Hungover this morning, just accidentally flushed my toilet again right after I’d flushed it and found myself apologizing to it, aloud. So I guess quarantine has turned me into a Canadian?
Get a ring camera so you can yell at your kids when they’re out front and freak them out.
Rich people say “Summered” we summered on Cape Cod. We went to Maine once on a Wednesday, I Wednesdayed in Maine
Just found out we’re not supposed to root for the chest burster in Alien??
He is literally A BABY!
I’m sorry I’d rather support an innocent child than a mining conglomerate.
[second day of ninja training]
“Glad to see you’re all taking this more seriously. All except you, Glen. The tap shoes and air horn are, to say the least, antithetical, to what we’re doing here.”
I bought a book on Feng Shuis but I don’t know where to put it.
Her: If I get fat will you break up with me?
Me: No but you’re now just two more inane questions away from being buried in the garden.
You know how women go to bathrooms in packs? Now we do it on Zoom.
Toddler: *listening to song*
T: *plays song again*
T: *plays song again*
T: *plays song again*
T: *plays song again*
T: *plays song again*
T: *takes a nap*Me: FINALLY! A break from that —
Brain: I’ll take it from here.
The good news is that my appetite has come back. The bad news is that my appetite has come back.
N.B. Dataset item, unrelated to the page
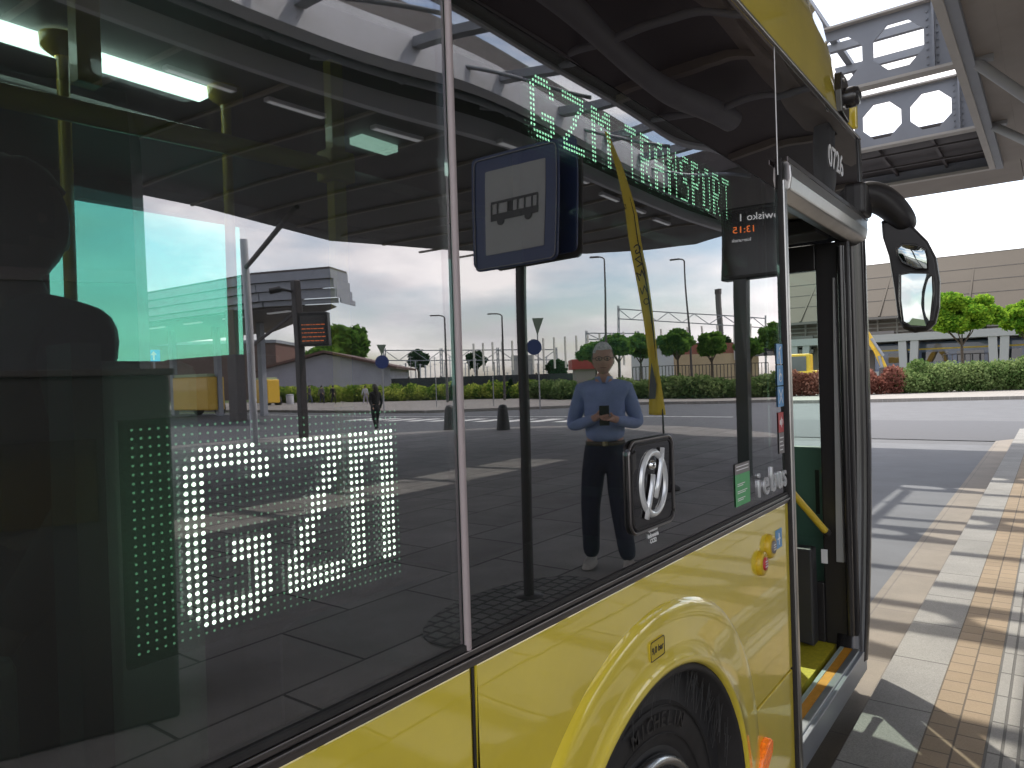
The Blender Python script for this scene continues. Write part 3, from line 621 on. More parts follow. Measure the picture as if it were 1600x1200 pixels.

To myself: ” Try and look like you know what you’re talking about in front of the mechanic. You’re a smart woman, don’t play dumb or you’re gonna get ripped off”
Me at the mechanic: “Car vroom sounds tikatikatika. Tee hee” *hands over credit card
The FBI’s security gets penetrated so often that we should make it an honorary Kardashian.
Call me crazy but it looks like cage free eggs come in little cages to me.
[bank robbery]
OK EVERYBODY GET DOWN!
[dave starts doing the electric slide]
Damn it Dave, not you, go grab the money
Being illiterate and having a girlfriend would be easy. They’d be like “did you get my text?” and you could just be like “I can’t read.”
“Just don’t flip them off, you’ll be fine”
Me, adivising a nervous friend before their job interview
oprah: who said that shit
meg: im not gonna say
oprah: okay i respect that
oprah: harry who said that shit to you
*pushes you to the couch and latches on*
I’m a koala, and you’re my eucalyptus tree.
*pretends to eat your hair*
doctor it hurts when i do this *checks bank account*
Only I can prevent forest fires? Why are you leaving me in charge of forest fires? I can’t even prevent chafing.
mcdonald’s will “anything else” you to death can you wait a mcminute
Me: One more peep out of you kids and I’ll turn this car around
Son: *slowly excretes a marshmallow chick*
Me: THAT’S IT
You owe a corporation money: one member of your family will be drone strike’d daily until the debt is repaid
Corporation owes you money: if you can answer the mysterious hermit’s three riddles, the first of 80 payments in Indonesian rupiah will be made within 12-16 weeks
I was at a craft fair yesterday and I overheard a man say to his wife in a tone that conveyed no less than 6 emotions, Please no more potholders.